Queridos hermanos y hermanas, ¡buenos días!
Las lecturas bíblicas de este domingo, fiesta de la Santísima Trinidad, nos ayudan a entrar en el misterio de la identidad de Dios. La segunda lectura presenta las palabras de buenos deseos que san Pablo dirige a la comunidad de Corinto: «La gracia del Señor Jesucristo, el amor de Dios y la comunión del Espíritu Santo sean con todos vosotros» (2Co 13, 13). Esta –digamos– «bendición» del apóstol es fruto de su experiencia personal del amor de Dios, ese amor que Cristo resucitado le había revelado, que transformó su vida y le "empujó" a llevar el Evangelio a las gentes. A partir de esta experiencia suya de gracia, Pablo puede exhortar a los cristianos con estas palabras: «alegraos; sed perfectos; animaos; tened un mismo sentir, […] vivid en paz» (2Co 13, 11). La comunidad cristiana, aun con todos los límites humanos, puede convertirse en un reflejo de la comunión de la Trinidad, de su bondad, de su belleza. Pero esto –como el mismo Pablo testimonia– pasa necesariamente a través de la experiencia de la misericordia de Dios, de su perdón.

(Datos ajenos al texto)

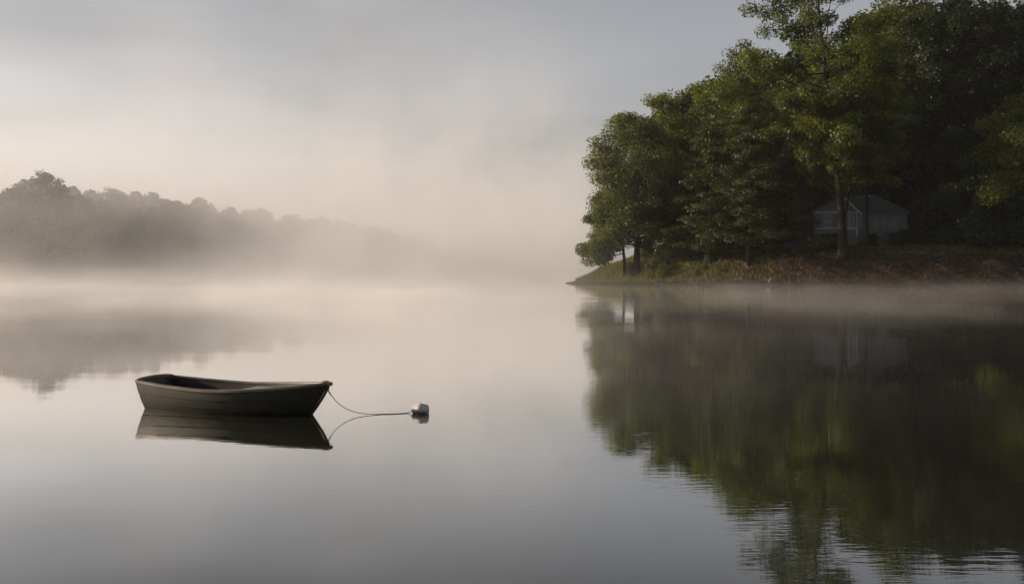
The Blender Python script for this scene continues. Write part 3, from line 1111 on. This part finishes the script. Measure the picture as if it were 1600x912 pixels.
# rim (gunwale) on both sides, a rounded rectangular strip
for side in (-1, 1):
    g = MB()
    rings = []
    for i in range(NS + 12):
        s = i / (NS + 11)
        p = hull_point(s, 1.0, side)
        x, y, z = p[0], abs(p[1]), p[2]
        sec = [(-0.030, 0.000), (-0.028, 0.014), (-0.010, 0.020), (0.012, 0.019), (0.024, 0.010), (0.024, -0.014), (0.012, -0.022), (0.004, -0.022)]
        if s > 0.97:
            sec = [(max(a, -y + 0.001), c) for a, c in sec]
        rings.append([(x, side * (y + a), z + c) for a, c in sec])
    bq = len(g.v)
    m_ = 8
    for r in rings:
        g.v += r
    for i in range(len(rings) - 1):
        for k in range(m_):
            k2 = (k + 1) % m_
            q = (bq + i * m_ + k, bq + i * m_ + k2, bq + (i + 1) * m_ + k2, bq + (i + 1) * m_ + k)
            g.f.append(q if side == 1 else tuple(reversed(q)))
    g.f.append(tuple(bq + k for k in range(m_)))
    g.f.append(tuple(bq + (len(rings) - 1) * m_ + k for k in range(m_)))
    g.build('gunwale', M['rim'], boat, True).data.set_sharp_from_angle(angle=R(50))
# transom cap
cap = MB()
tw = [right[-1]] + topw + [left[-1]]
cap.tube([(p[0] + 0.016, p[1], p[2] + 0.004) for p in tw], 0.026, 6)
cap.build('transom_cap', M['rim'], boat, True)
# quarter knees in the stern corners, breasthook at the bow
for side in (-1, 1):
    k = MB()
    z = sheer_z(0.02) - 0.012
    a = [(0.036, side * 0.295, z), (0.19, side * 0.36, z - 0.004), (0.036, side * 0.17, z + 0.010)]
    k.raw(a + [(p[0], p[1], p[2] - 0.025) for p in a], [(0, 1, 2), (5, 4, 3), (0, 3, 4, 1), (1, 4, 5, 2), (2, 5, 3, 0)])
    k.build('quarter_knee', M['inner'], boat)
bh = MB()
s0 = 0.915
pa, pb = hull_point(s0, 1, -1), hull_point(s0, 1, 1)
pc = hull_point(1.0, 1, 1)
zt = 0.013
v0 = [(pa[0], pa[1] * 0.93, pa[2] + 0.004), (pb[0], pb[1] * 0.93, pb[2] + 0.004), (pc[0], 0.02, pc[2] + 0.010), (pc[0], -0.02, pc[2] + 0.010), ((pa[0] + 0.05), 0, pa[2] + 0.006)]
bh.raw(v0 + [(p[0], p[1], p[2] - 0.03) for p in v0], [(0, 4, 3), (4, 2, 3), (4, 1, 2), (8, 9, 5), (8, 7, 9), (7, 6, 9), (0, 5, 9, 4), (4, 9, 6, 1), (1, 6, 7, 2), (2, 7, 8, 3), (3, 8, 5, 0)])
bh.build('breasthook', M['rim'], boat)
st = MB()
st.box(BL - 0.075, BL + 0.035, -0.040, 0.040, sheer_z(1) - 0.022, sheer_z(1) + 0.020)
st.box(BL - 0.066, BL - 0.006, -0.032, 0.032, sheer_z(1) + 0.020, sheer_z(1) + 0.034)
sh = st.build('stem_head', M['rim'], boat)
bev = sh.modifiers.new('bevel', 'BEVEL'); bev.width = 0.008; bev.segments = 2
stem = MB()
stem.tube([(hull_point(1, v, 1)[0] + 0.004, 0, hull_point(1, v, 1)[2]) for v in [i / 10 for i in range(11)]], 0.020, 6)
stem.build('stem_post', M['hull'], boat, True)


def seat(s0, s1, z, ylim):
    b = MB()
    N_ = 6
    top, bot = [], []
    for i in range(N_ + 1):
        s = s0 + (s1 - s0) * i / N_
        y = half_sheer(s) - ylim
        top.append((s * BL, y, z)); bot.append((s * BL, -y, z))
    ring = bot + top[::-1]
    b.raw([(p[0], p[1], p[2]) for p in ring] + [(p[0], p[1], p[2] - 0.022) for p in ring],
          [tuple(range(len(ring))), tuple(reversed(range(len(ring), 2 * len(ring))))] + [(i, i + len(ring), (i + 1) % len(ring) + len(ring), (i + 1) % len(ring)) for i in range(len(ring))])
    return b.build('thwart', M['seat'], boat)


seat(0.50, 0.60, 0.250, 0.030)
seat(0.69, 0.78, 0.276, 0.030)
seat(0.05, 0.165, 0.19, 0.07)
ring = MB()
bow_ring_local = Vector((BL - 0.02, 0, sheer_z(1) - 0.055))
ring.tube([(BL - 0.012 + 0.018 * math.cos(a), 0, sheer_z(1) - 0.055 + 0.018 * math.sin(a)) for a in [2 * PI * k / 14 for k in range(15)]], 0.004, 6)
ring.build('bow_ring', M['metal'], boat, True)

# ------------------------------------------------------------------ buoy
M['buoy'] = simple('buoy_plastic', (0.46, 0.45, 0.43), (0.30, 0.29, 0.27), 9, 0.5, 0.35, 0.002)
m, t, out = new_mat('weathered_buoy')
co = nd(t, 'ShaderNodeTexCoord')
g_ = nd(t, 'ShaderNodeNewGeometry')
sep = nd(t, 'ShaderNodeSeparateXYZ')
t.links.new(g_.outputs['Position'], sep.inputs[0])
n1 = noise(t, co.outputs['Object'], 14, 5, 0.65)
c = mixcol(t, n1, (0.35, 0.337, 0.315), (0.49, 0.475, 0.45))
alg = maprange(t, math_node(t, 'ADD', sep.outputs[2], maprange(t, n1, 0.3, 0.7, -0.014, 0.014)), 0.02, 0.065, 1, 0, True)
c = mixcol(t, math_node(t, 'MULTIPLY', alg, 0.85), c, (0.07, 0.065, 0.03))
p = nd(t, 'ShaderNodeBsdfPrincipled', inp={'Roughness': 0.5})
t.links.new(c, p.inputs['Base Color'])
t.links.new(p.outputs[0], out.inputs[0])
M['buoy'] = m
bx, by = (657 - 800) / FPX * 11.32, 11.32
buoy = tag(empty('mooring_buoy', (bx, by, 0), R(-12)), 'small weathered white barrel buoy floating beside the boat', 'buoy')
prof = [(-0.089, 0.0), (-0.089, 0.050), (-0.085, 0.062), (-0.074, 0.069), (-0.030, 0.0735), (-0.027, 0.0765), (0.0, 0.078), (0.027, 0.0765), (0.030, 0.0735), (0.074, 0.069), (0.085, 0.062), (0.089, 0.050), (0.089, 0.0)]
b = MB()
n = 24
rings = [[(x, r * math.cos(2 * PI * k / n), 0.040 + r * math.sin(2 * PI * k / n)) for k in range(n)] for x, r in prof]
for r in rings:
    b.v += r
for i in range(len(rings) - 1):
    for k in range(n):
        k2 = (k + 1) % n
        b.f.append((i * n + k, i * n + k2, (i + 1) * n + k2, (i + 1) * n + k))
b.build('float_body', M['buoy'], buoy, True)
e = MB()
e.tube([(-0.098 + 0.014 * math.cos(a), 0, 0.034 + 0.014 * math.sin(a)) for a in [2 * PI * k / 12 for k in range(13)]], 0.005, 6)
e.build('eye', M['metal'], buoy, True)
cp = MB()
cp.tube([(0.0, 0, 0.110), (0.0, 0, 0.1235)], [0.016, 0.012], 10)
cp.build('plug', M['buoy'], buoy)

# ------------------------------------------------------------------ rope
M['rope'] = simple('rope', (0.10, 0.085, 0.065), (0.04, 0.034, 0.026), 60, 0.9, 0.1)
ca, sa = math.cos(ang_b), math.sin(ang_b)
br = Vector((stern_c.x + ca * (BL - 0.004), stern_c.y + sa * (BL - 0.004), sheer_z(1) - 0.07))
rope_px = [(522, 611), (535, 624), (548, 634), (561, 641.5), (572, 646.0), (580, 648.5)]
P0 = br
P1 = Vector(((583 - 800) / FPX * 11.2, 11.2, 0.006))
P2 = Vector((bx - 0.100, by + 0.02, 0.030))
pts = []
for k in range(25):                                # sagging span
    q = k / 24
    p = P0.lerp(P1, q)
    p.z = P1.z + (P0.z - P1.z) * (math.exp(-3.0 * q) - math.exp(-3.0)) / (1 - math.exp(-3.0)) * (1 - q * 0.25)
    pts.append(p)
for k in range(1, 17):                             # floating span
    q = k / 16
    p = P1.lerp(P2, q)
    p.y += 0.012 * math.sin(q * 9)
    p.z = 0.004 + 0.026 * max(0, (q - 0.86) / 0.14) ** 2
    pts.append(p)
rp = MB()
rp.tube(pts, 0.0042, 6)
rope = rp.build('mooring_rope', M['rope'], None, True)
tag(rope, 'thin dark rope sagging from the boat bow to the buoy', 'rope')
tl = MB()
tl.tube([P0 + Vector((0, -0.008, 0)), P0 + Vector((0.012, -0.012, -0.035)), P0 + Vector((0.03, -0.012, -0.06))], [0.004, 0.004, 0.003], 5)
tl.build('rope_tail', M['rope'], rope, True)


# ------------------------------------------------------------------ haze and mist
def volume_box(name, lo, hi, mat):
    b = MB()
    b.box(lo[0], hi[0], lo[1], hi[1], lo[2], hi[2])
    return tag(b.build(name, mat), None, None, None, 'stuff')


m, t, out = new_mat('haze_air')
pv = nd(t, 'ShaderNodeVolumePrincipled', inp={'Color': (0.93, 0.92, 0.91, 1), 'Density': 0.00007, 'Anisotropy': 0.35})
t.links.new(pv.outputs[0], out.inputs['Volume'])
h = volume_box('haze', (-1750, -650, -2.1), (1750, 1950, 130), m)
tag(h, 'thin even morning haze over the whole lake', 'haze')

# the fog bank over the far end of the lake
m, t, out = new_mat('fog_bank')
g_ = nd(t, 'ShaderNodeNewGeometry')
pos = g_.outputs['Position']
sep = nd(t, 'ShaderNodeSeparateXYZ')
t.links.new(pos, sep.inputs[0])
X, Y, Z = sep.outputs
n1 = noise(t, mapping(t, pos, (0.028, 0.012, 0.022)), 1.0, 3, 0.55, 0.5)
n1 = maprange(t, n1, 0.41, 0.61, 0.28, 2.05, True)
hgt_ = maprange(t, Y, 230, 480, -23.0, -30.0, True)
vert = math_node(t, 'POWER', 2.718, math_node(t, 'DIVIDE', Z, hgt_))
far = math_node(t, 'MULTIPLY', maprange(t, Y, 150, 330, 0.24, 1.0, True), maprange(t, Y, 330, 560, 1.0, 0.42, True))
side = maprange(t, math_node(t, 'SUBTRACT', X, math_node(t, 'MULTIPLY', maprange(t, Y, 260, 420, 0, 1, True), 60.0)), -30, 25, 1.0, 0.0, True)
top = maprange(t, Z, 70, 120, 1, 0, True)
dn = math_node(t, 'MULTIPLY', math_node(t, 'MULTIPLY', n1, vert), math_node(t, 'MULTIPLY', math_node(t, 'MULTIPLY', far, side), top))
corner = math_node(t, 'MAXIMUM', maprange(t, X, -122, -72, 0.25, 1.0, True), maprange(t, Z, 7, 22, 0.25, 1.0, True))
dn = math_node(t, 'MULTIPLY', dn, corner)
low = math_node(t, 'MULTIPLY', math_node(t, 'MULTIPLY', math_node(t, 'POWER', 2.718, math_node(t, 'DIVIDE', Z, -2.6)), side), math_node(t, 'MULTIPLY', n1, 0.0018))
dn = math_node(t, 'ADD', math_node(t, 'MULTIPLY', dn, 0.0122), low)
pv = nd(t, 'ShaderNodeVolumePrincipled', inp={'Color': (0.97, 0.955, 0.94, 1), 'Anisotropy': 0.08})
t.links.new(dn, pv.inputs['Density'])
t.links.new(pv.outputs[0], out.inputs['Volume'])
fog = volume_box('fog_bank', (-330, 110, 0.06), (130, 1300, 122), m)
tag(fog, 'pale bank of fog hiding the far end of the lake', 'fog')

# a shallow layer of steam lying on the water in front of the wooded bank
m, t, out = new_mat('water_steam')
g_ = nd(t, 'ShaderNodeNewGeometry')
pos = g_.outputs['Position']
sep = nd(t, 'ShaderNodeSeparateXYZ')
t.links.new(pos, sep.inputs[0])
X, Y, Z = sep.outputs
n1 = noise(t, mapping(t, pos, (0.075, 0.045, 0.3)), 1.0, 4, 0.6, 0.6)
n1 = maprange(t, n1, 0.43, 0.64, 0.03, 2.7, True)
vert = math_node(t, 'POWER', 2.718, math_node(t, 'DIVIDE', Z, maprange(t, X, -8, 10, -1.15, -0.70, True)))
ends = math_node(t, 'MULTIPLY', math_node(t, 'MULTIPLY', maprange(t, Y, 9, 26, 0, 1, True), maprange(t, math_node(t, 'ADD', Y, math_node(t, 'MULTIPLY', maprange(t, X, -8, 10, -60, 0, True), 1.0)), 55, 105, 1, 0.30, True)), maprange(t, math_node(t, 'ADD', Z, maprange(t, X, -8, 10, 0, 1.9, True)), 1.9, 4.4, 1, 0, True))
dn = math_node(t, 'MULTIPLY', math_node(t, 'MULTIPLY', n1, vert), math_node(t, 'MULTIPLY', ends, maprange(t, X, -8, 10, 0.0130, 0.0036, True)))
pv = nd(t, 'ShaderNodeVolumePrincipled', inp={'Color': (0.97, 0.955, 0.94, 1), 'Anisotropy': 0.08})
t.links.new(dn, pv.inputs['Density'])
t.links.new(pv.outputs[0], out.inputs['Volume'])
tag(volume_box('water_mist', (-120, 10, 0.03), (150, 192, 4.5), m), 'thin steam lying on the water before the wooded bank', 'mist')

Es lo que le ocurre a los judíos en el camino del éxodo. Cuando el pueblo infringió la alianza, Dios se presentó a Moisés en la nube para renovar ese pacto, proclamando el propio nombre y su significado. Así dice: «Dios misericordioso y clemente, tardo a la cólera y rico en amor y fidelidad» (Ex 34, 6). Este nombre expresa que Dios no está lejano y cerrado en sí mismo, sino que es Vida y quiere comunicarse, es apertura, es Amor que rescata al hombre de la infidelidad. Dios es «misericordioso», «piadoso» y «rico de gracia» porque se ofrece a nosotros para colmar nuestros límites y nuestras faltas, para perdonar nuestros errores, para volver a llevarnos por el camino de la justicia y de la verdad. Esta revelación de Dios llegó a su cumplimiento en el Nuevo Testamento gracias a la palabra de Cristo y a su misión de salvación. Jesús nos ha manifestado el rostro de Dios, Uno en la sustancia y Trino en las personas; Dios es todo y solo amor, en una relación subsistente que todo crea, redime y santifica: Padre e Hijo y Espíritu Santo.
Y el Evangelio de hoy «nos presenta» a Nicodemo, el cual, aun ocupando un lugar importante en la comunidad religiosa y civil del tiempo, no dejó de buscar a Dios. No pensó: «He llegado», no dejó de buscar a Dios; y ahora ha percibido el eco de su voz en Jesús. En el diálogo nocturno con el Nazareno, Nicodemo comprende finalmente ser ya buscado y esperado por Dios, ser amado personalmente por Él. Dios siempre nos busca antes, nos espera antes, nos ama antes. Es como la flor del almendro; así dice el Profeta: «florece antes» (cf. Jr 1, 11-12). Así efectivamente habla Jesús: «Porque tanto amó Dios al mundo que dio a su Hijo único, para que todo el que crea en Él no perezca, sino que tenga vida eterna» (Jn 3, 16). ¿Qué es esta vida eterna? Es el amor desmesurado y gratuito del Padre que Jesús ha donado en la cruz, ofreciendo su vida por nuestra salvación. Y este amor con la acción del Espíritu Santo ha irradiado una luz nueva sobre tierra y en cada corazón humano que le acoge; una luz que revela los rincones oscuros, las durezas que nos impiden llevar los frutos buenos de la caridad y de la misericordia.
Nos ayude la Virgen María a entrar cada vez más, con todo nuestro ser, en la Comunión trinitaria, para vivir y testimoniar el amor que da sentido a nuestra existencia.